** BEGIN DATA **
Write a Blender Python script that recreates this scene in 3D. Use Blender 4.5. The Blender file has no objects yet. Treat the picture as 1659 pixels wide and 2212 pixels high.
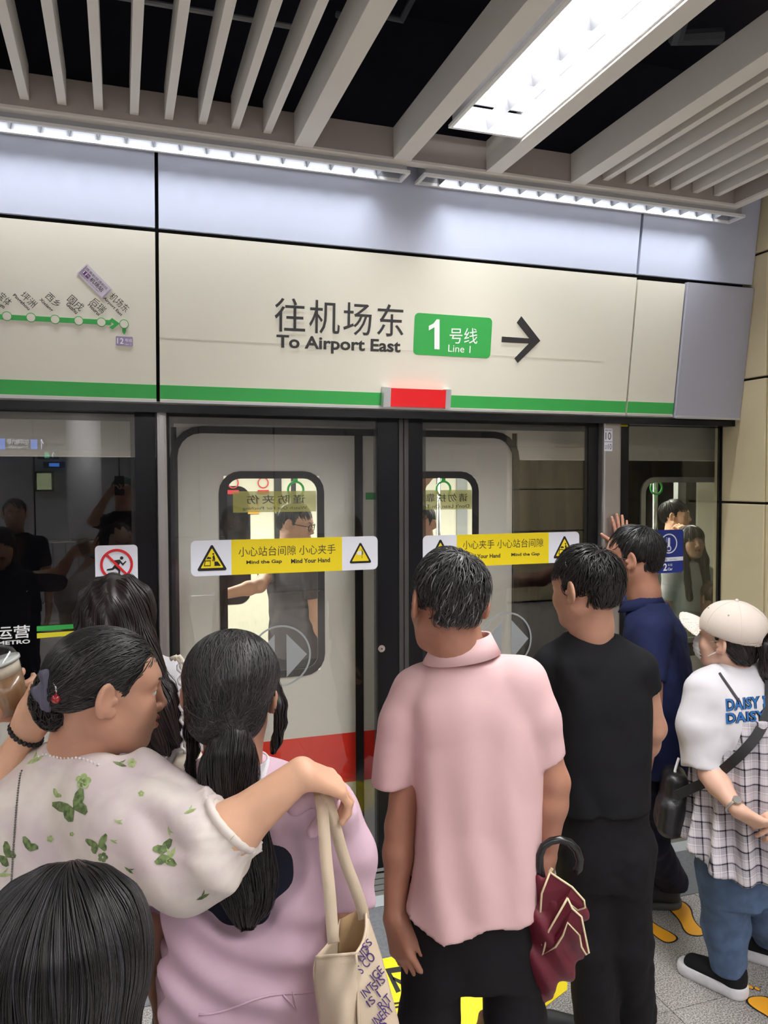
import bpy, bmesh, math, random
import numpy as np
from mathutils import Vector, Matrix
from mathutils.bvhtree import BVHTree
random.seed(3); RNG = np.random.default_rng(5)
SC = bpy.context.scene; COL = SC.collection
# ------------------------------------------------------------ camera, world, exposure
FPX, YAW, PIT, ROL, EYE, DIST = 1698.3, .3244, .0376, -.003, 1.8, 3.4
_F = np.array([math.sin(YAW)*math.cos(PIT), math.cos(YAW)*math.cos(PIT), -math.sin(PIT)])
_R = np.array([math.cos(YAW), -math.sin(YAW), 0.]); _U = np.cross(_R, _F)
_R, _U = math.cos(ROL)*_R+math.sin(ROL)*_U, -math.sin(ROL)*_R+math.cos(ROL)*_U
CAMP = np.array([0., -DIST, EYE])
cd = bpy.data.cameras.new('camera'); cam = bpy.data.objects.new('camera', cd); COL.objects.link(cam)
cd.sensor_fit = 'VERTICAL'; cd.sensor_height = 24.; cd.lens = FPX/2212*24.; cd.clip_start = .02
cam.matrix_world = Matrix([[_R[i], _U[i], -_F[i], CAMP[i]] for i in range(3)]+[[0, 0, 0, 1]])
SC.camera = cam
SC.view_settings.view_transform = 'Standard'; SC.view_settings.look = 'None'
SC.view_settings.gamma = 1; SC.view_settings.use_curve_mapping = False
SC.view_settings.exposure = 0.9
SC.cycles.transparent_max_bounces = 24; SC.cycles.max_bounces = 8
wd = bpy.data.worlds.new('world'); SC.world = wd; wd.use_nodes = True
wd.node_tree.nodes['Background'].inputs[0].default_value = (.60, .64, .72, 1)
wd.node_tree.nodes['Background'].inputs[1].default_value = .3
def area_light(name, loc, sx, sy, watts, col=(1, .98, .96), rot=(0, 0, 0), spread=180):
    l = bpy.data.lights.new(name, 'AREA'); l.shape = 'RECTANGLE'; l.size = sx; l.size_y = sy; l.energy = watts; l.color = col
    l.spread = math.radians(spread); o = bpy.data.objects.new(name, l); COL.objects.link(o); o.location = loc; o.rotation_euler = rot; return o
# the tubes of the platform fixtures (they sit inside the troughs modelled below)
FIX = [(1.318, -2.75, .25, 4.0, 78), (-1.95, -3.0, .25, 4.4, 80), (-5.2, -3.0, .25, 4.4, 70), (4.5, -3.4, .25, 3.6, 45)]
for i, (x, y, sx, sy, w) in enumerate(FIX): area_light('fixture_tubes', (x, y, 3.195), sx, sy, w)
STRIPS = [(-.66, 1.14, 7), (1.2, 2.84, 7), (-2.5, -.72, 7)]
for a, b, w in STRIPS: area_light('strip_tubes', ((a+b)/2, -.305, 3.135), b-a-.2, .04, w, (.93, .96, 1), spread=70)
BACK = [(x, y) for y in (-5.6, -7.4) for x in (-6, -3, 0, 3, 6)]
for x, y in BACK: area_light('hall_tubes', (x, y, 3.11), 1.8, .12, 80)
area_light('carriage_tubes', (1.0, 1.65, 2.13), 7.0, .25, 100, (1, .97, .9))
# ------------------------------------------------------------ pixel helpers (measure the photograph, give a point at a real distance)
def ray(x, y): return _F+_R*(x-829.5)/FPX+_U*(1106-y)/FPX
def at(x, y, z): return CAMP+ray(x, y)*z
def onY(x, y, Y=0.): d = ray(x, y); return CAMP+d*(Y+DIST)/d[1]
def onZ(x, y, Z=0.): d = ray(x, y); return CAMP+d*(Z-EYE)/d[2]
def onX(x, y, X): d = ray(x, y); return CAMP+d*X/d[0]
FB, FT = np.array([0, -.12, 2.1246]), np.array([0, -.204, 2.7676])
FU = (FT-FB)/np.linalg.norm(FT-FB); FN = np.array([0, -FU[2], FU[1]])
def onF(x, y, lift=0.): d = ray(x, y); p = FB+FN*lift; return CAMP+d*(np.dot(p-CAMP, FN)/np.dot(d, FN))
def depth(P): return float(np.dot(np.array(P)-CAMP, _F))
# ------------------------------------------------------------ materials
MATS = {}
def mat(name, col, rough=.6, metal=0., spec=.5, emit=0., ecol=None, bump=0., bscale=200., var=0., vscale=8., coat=0., sss=0., tint=None, trans=0., stretch=None, alpha=1.):
    if name in MATS: return MATS[name]
    m = bpy.data.materials.new(name); m.use_nodes = True; nt = m.node_tree; b = nt.nodes['Principled BSDF']
    I = b.inputs
    I['Base Color'].default_value = (*col, 1); I['Roughness'].default_value = rough; I['Metallic'].default_value = metal
    I['Specular IOR Level'].default_value = spec; I['Coat Weight'].default_value = coat
    if trans: I['Transmission Weight'].default_value = trans
    if alpha < 1: I['Alpha'].default_value = alpha
    if sss: I['Subsurface Weight'].default_value = sss; I['Subsurface Radius'].default_value = (.012, .005, .003); I['Subsurface Scale'].default_value = 1.
    if emit: I['Emission Color'].default_value = (*(ecol or col), 1); I['Emission Strength'].default_value = emit
    tc = None
    def coords(sc):
        nonlocal tc
        if tc is None: tc = nt.nodes.new('ShaderNodeTexCoord')
        mp = nt.nodes.new('ShaderNodeMapping'); nt.links.new(tc.outputs['Object'], mp.inputs[0])
        if stretch: mp.inputs['Scale'].default_value = stretch
        n = nt.nodes.new('ShaderNodeTexNoise'); n.inputs['Scale'].default_value = sc; n.inputs['Detail'].default_value = 4
        nt.links.new(mp.outputs[0], n.inputs['Vector']); return n
    if bump:
        n = coords(bscale); bp = nt.nodes.new('ShaderNodeBump'); bp.inputs['Strength'].default_value = bump; bp.inputs['Distance'].default_value = .004
        nt.links.new(n.outputs[0], bp.inputs['Height']); nt.links.new(bp.outputs[0], I['Normal'])
    if var:
        n = coords(vscale); mx = nt.nodes.new('ShaderNodeMix'); mx.data_type = 'RGBA'
        c2 = tint or tuple(max(0, c*(1-var)) for c in col)
        mx.inputs[6].default_value = (*col, 1); mx.inputs[7].default_value = (*c2, 1)
        rp = nt.nodes.new('ShaderNodeValToRGB'); rp.color_ramp.elements[0].position = .42; rp.color_ramp.elements[1].position = .62
        nt.links.new(n.outputs[0], rp.inputs[0]); nt.links.new(rp.outputs[0], mx.inputs[0]); nt.links.new(mx.outputs[2], I['Base Color'])
    MATS[name] = m; return m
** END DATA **
TASK TO CARRY OUT:
Word for word, quote the full listing, omitting every picture.

SOLVED PROBLEM:
Write a Blender Python script that recreates this scene in 3D. Use Blender 4.5. The Blender file has no objects yet. Treat the picture as 1659 pixels wide and 2212 pixels high.
import bpy, bmesh, math, random
import numpy as np
from mathutils import Vector, Matrix
from mathutils.bvhtree import BVHTree
random.seed(3); RNG = np.random.default_rng(5)
SC = bpy.context.scene; COL = SC.collection
# ------------------------------------------------------------ camera, world, exposure
FPX, YAW, PIT, ROL, EYE, DIST = 1698.3, .3244, .0376, -.003, 1.8, 3.4
_F = np.array([math.sin(YAW)*math.cos(PIT), math.cos(YAW)*math.cos(PIT), -math.sin(PIT)])
_R = np.array([math.cos(YAW), -math.sin(YAW), 0.]); _U = np.cross(_R, _F)
_R, _U = math.cos(ROL)*_R+math.sin(ROL)*_U, -math.sin(ROL)*_R+math.cos(ROL)*_U
CAMP = np.array([0., -DIST, EYE])
cd = bpy.data.cameras.new('camera'); cam = bpy.data.objects.new('camera', cd); COL.objects.link(cam)
cd.sensor_fit = 'VERTICAL'; cd.sensor_height = 24.; cd.lens = FPX/2212*24.; cd.clip_start = .02
cam.matrix_world = Matrix([[_R[i], _U[i], -_F[i], CAMP[i]] for i in range(3)]+[[0, 0, 0, 1]])
SC.camera = cam
SC.view_settings.view_transform = 'Standard'; SC.view_settings.look = 'None'
SC.view_settings.gamma = 1; SC.view_settings.use_curve_mapping = False
SC.view_settings.exposure = 0.9
SC.cycles.transparent_max_bounces = 24; SC.cycles.max_bounces = 8
wd = bpy.data.worlds.new('world'); SC.world = wd; wd.use_nodes = True
wd.node_tree.nodes['Background'].inputs[0].default_value = (.60, .64, .72, 1)
wd.node_tree.nodes['Background'].inputs[1].default_value = .3
def area_light(name, loc, sx, sy, watts, col=(1, .98, .96), rot=(0, 0, 0), spread=180):
    l = bpy.data.lights.new(name, 'AREA'); l.shape = 'RECTANGLE'; l.size = sx; l.size_y = sy; l.energy = watts; l.color = col
    l.spread = math.radians(spread); o = bpy.data.objects.new(name, l); COL.objects.link(o); o.location = loc; o.rotation_euler = rot; return o
# the tubes of the platform fixtures (they sit inside the troughs modelled below)
FIX = [(1.318, -2.75, .25, 4.0, 78), (-1.95, -3.0, .25, 4.4, 80), (-5.2, -3.0, .25, 4.4, 70), (4.5, -3.4, .25, 3.6, 45)]
for i, (x, y, sx, sy, w) in enumerate(FIX): area_light('fixture_tubes', (x, y, 3.195), sx, sy, w)
STRIPS = [(-.66, 1.14, 7), (1.2, 2.84, 7), (-2.5, -.72, 7)]
for a, b, w in STRIPS: area_light('strip_tubes', ((a+b)/2, -.305, 3.135), b-a-.2, .04, w, (.93, .96, 1), spread=70)
BACK = [(x, y) for y in (-5.6, -7.4) for x in (-6, -3, 0, 3, 6)]
for x, y in BACK: area_light('hall_tubes', (x, y, 3.11), 1.8, .12, 80)
area_light('carriage_tubes', (1.0, 1.65, 2.13), 7.0, .25, 100, (1, .97, .9))
# ------------------------------------------------------------ pixel helpers (measure the photograph, give a point at a real distance)
def ray(x, y): return _F+_R*(x-829.5)/FPX+_U*(1106-y)/FPX
def at(x, y, z): return CAMP+ray(x, y)*z
def onY(x, y, Y=0.): d = ray(x, y); return CAMP+d*(Y+DIST)/d[1]
def onZ(x, y, Z=0.): d = ray(x, y); return CAMP+d*(Z-EYE)/d[2]
def onX(x, y, X): d = ray(x, y); return CAMP+d*X/d[0]
FB, FT = np.array([0, -.12, 2.1246]), np.array([0, -.204, 2.7676])
FU = (FT-FB)/np.linalg.norm(FT-FB); FN = np.array([0, -FU[2], FU[1]])
def onF(x, y, lift=0.): d = ray(x, y); p = FB+FN*lift; return CAMP+d*(np.dot(p-CAMP, FN)/np.dot(d, FN))
def depth(P): return float(np.dot(np.array(P)-CAMP, _F))
# ------------------------------------------------------------ materials
MATS = {}
def mat(name, col, rough=.6, metal=0., spec=.5, emit=0., ecol=None, bump=0., bscale=200., var=0., vscale=8., coat=0., sss=0., tint=None, trans=0., stretch=None, alpha=1.):
    if name in MATS: return MATS[name]
    m = bpy.data.materials.new(name); m.use_nodes = True; nt = m.node_tree; b = nt.nodes['Principled BSDF']
    I = b.inputs
    I['Base Color'].default_value = (*col, 1); I['Roughness'].default_value = rough; I['Metallic'].default_value = metal
    I['Specular IOR Level'].default_value = spec; I['Coat Weight'].default_value = coat
    if trans: I['Transmission Weight'].default_value = trans
    if alpha < 1: I['Alpha'].default_value = alpha
    if sss: I['Subsurface Weight'].default_value = sss; I['Subsurface Radius'].default_value = (.012, .005, .003); I['Subsurface Scale'].default_value = 1.
    if emit: I['Emission Color'].default_value = (*(ecol or col), 1); I['Emission Strength'].default_value = emit
    tc = None
    def coords(sc):
        nonlocal tc
        if tc is None: tc = nt.nodes.new('ShaderNodeTexCoord')
        mp = nt.nodes.new('ShaderNodeMapping'); nt.links.new(tc.outputs['Object'], mp.inputs[0])
        if stretch: mp.inputs['Scale'].default_value = stretch
        n = nt.nodes.new('ShaderNodeTexNoise'); n.inputs['Scale'].default_value = sc; n.inputs['Detail'].default_value = 4
        nt.links.new(mp.outputs[0], n.inputs['Vector']); return n
    if bump:
        n = coords(bscale); bp = nt.nodes.new('ShaderNodeBump'); bp.inputs['Strength'].default_value = bump; bp.inputs['Distance'].default_value = .004
        nt.links.new(n.outputs[0], bp.inputs['Height']); nt.links.new(bp.outputs[0], I['Normal'])
    if var:
        n = coords(vscale); mx = nt.nodes.new('ShaderNodeMix'); mx.data_type = 'RGBA'
        c2 = tint or tuple(max(0, c*(1-var)) for c in col)
        mx.inputs[6].default_value = (*col, 1); mx.inputs[7].default_value = (*c2, 1)
        rp = nt.nodes.new('ShaderNodeValToRGB'); rp.color_ramp.elements[0].position = .42; rp.color_ramp.elements[1].position = .62
        nt.links.new(n.outputs[0], rp.inputs[0]); nt.links.new(rp.outputs[0], mx.inputs[0]); nt.links.new(mx.outputs[2], I['Base Color'])
    MATS[name] = m; return m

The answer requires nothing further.